By Brittany PolitoiBerkshires Staff

PITTSFIELD, Mass. — Berkshire Regional Planning Commission's Regional Issues Committee brainstormed representation for the county in upcoming housing listening sessions.

"The administration is coming up with what they like to tout is their first housing plan that's been done for Massachusetts, and this is one of a number of various initiatives that they've done over the last several months," Executive Director Thomas Matuszko said.

"But it seems like they are intent upon doing something and taking comments from the different regions across the state and then turning that into policy so here is our chance to really speak up on that."

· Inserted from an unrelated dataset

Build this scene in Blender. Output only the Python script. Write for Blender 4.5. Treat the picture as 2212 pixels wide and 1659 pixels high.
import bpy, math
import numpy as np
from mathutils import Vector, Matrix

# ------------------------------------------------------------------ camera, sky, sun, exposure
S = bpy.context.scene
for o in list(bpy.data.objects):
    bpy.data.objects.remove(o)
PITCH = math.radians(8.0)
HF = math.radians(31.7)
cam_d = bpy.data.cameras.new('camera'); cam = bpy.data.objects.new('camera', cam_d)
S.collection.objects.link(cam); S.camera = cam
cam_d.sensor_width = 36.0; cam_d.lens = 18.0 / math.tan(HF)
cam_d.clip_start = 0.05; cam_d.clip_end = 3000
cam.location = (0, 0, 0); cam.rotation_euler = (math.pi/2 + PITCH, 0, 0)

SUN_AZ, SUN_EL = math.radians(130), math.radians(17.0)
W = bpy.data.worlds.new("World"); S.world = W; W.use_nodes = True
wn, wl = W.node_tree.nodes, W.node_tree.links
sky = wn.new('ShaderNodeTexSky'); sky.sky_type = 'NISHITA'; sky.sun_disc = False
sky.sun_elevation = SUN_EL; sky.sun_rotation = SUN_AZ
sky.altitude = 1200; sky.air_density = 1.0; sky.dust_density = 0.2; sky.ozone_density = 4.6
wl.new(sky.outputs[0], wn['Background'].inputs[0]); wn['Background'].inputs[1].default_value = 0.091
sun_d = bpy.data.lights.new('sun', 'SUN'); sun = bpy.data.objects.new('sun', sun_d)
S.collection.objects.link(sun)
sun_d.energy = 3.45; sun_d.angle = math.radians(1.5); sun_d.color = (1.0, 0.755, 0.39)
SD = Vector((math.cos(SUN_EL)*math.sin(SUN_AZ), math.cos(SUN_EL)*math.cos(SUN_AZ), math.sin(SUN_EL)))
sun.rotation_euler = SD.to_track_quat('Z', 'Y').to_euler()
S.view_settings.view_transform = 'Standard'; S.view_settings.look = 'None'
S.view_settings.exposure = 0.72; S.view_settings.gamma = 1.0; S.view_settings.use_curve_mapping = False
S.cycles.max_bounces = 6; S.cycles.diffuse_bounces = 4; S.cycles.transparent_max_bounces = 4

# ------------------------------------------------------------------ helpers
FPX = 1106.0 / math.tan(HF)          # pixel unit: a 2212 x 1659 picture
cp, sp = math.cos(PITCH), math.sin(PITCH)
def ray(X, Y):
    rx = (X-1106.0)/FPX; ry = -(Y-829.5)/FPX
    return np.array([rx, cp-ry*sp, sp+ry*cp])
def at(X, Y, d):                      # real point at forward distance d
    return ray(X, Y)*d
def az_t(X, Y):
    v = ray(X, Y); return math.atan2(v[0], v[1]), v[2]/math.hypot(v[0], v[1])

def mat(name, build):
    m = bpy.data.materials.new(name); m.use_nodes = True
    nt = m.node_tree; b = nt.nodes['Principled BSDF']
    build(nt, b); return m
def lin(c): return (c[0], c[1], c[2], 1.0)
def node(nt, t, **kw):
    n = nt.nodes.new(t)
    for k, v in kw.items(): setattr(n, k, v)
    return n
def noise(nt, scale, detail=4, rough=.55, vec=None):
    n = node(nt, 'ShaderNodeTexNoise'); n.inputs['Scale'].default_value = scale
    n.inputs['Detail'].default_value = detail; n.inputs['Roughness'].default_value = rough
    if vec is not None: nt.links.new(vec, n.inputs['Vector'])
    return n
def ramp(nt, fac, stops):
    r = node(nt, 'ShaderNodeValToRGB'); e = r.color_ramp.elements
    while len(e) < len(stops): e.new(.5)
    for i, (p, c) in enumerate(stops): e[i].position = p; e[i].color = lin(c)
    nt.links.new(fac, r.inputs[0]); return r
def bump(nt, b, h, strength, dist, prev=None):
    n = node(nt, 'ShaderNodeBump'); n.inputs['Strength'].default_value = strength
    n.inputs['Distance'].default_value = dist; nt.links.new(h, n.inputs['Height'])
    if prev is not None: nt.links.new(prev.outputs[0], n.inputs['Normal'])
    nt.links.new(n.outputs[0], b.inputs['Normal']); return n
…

The Executive Office of Housing and Livable Communities and members of the Housing Advisory Council will host multiple listening sessions around the Commonwealth to hear input on the Healey-Driscoll administration's five-year strategic statewide housing plan.

One will be held at Berkshire Community College on May 15 at 2 p.m.

One of Matuszko's biggest concerns is the overall age of the housing stock in Berkshire County.

"And that the various rehab programs that are out there are inadequate and they are too cumbersome to manipulate through," he explained.

"And so I think that there needs to be a greater emphasis not on new housing development only but housing retention and how we can do that in a meaningful way. It's going to be pretty important."

Non-commission member Andrew Groff, Williamstown's community developer director, added that the bureaucracies need to coordinate themselves and "stop creating well-intended policies like the new energy code that actually work against all of this other stuff."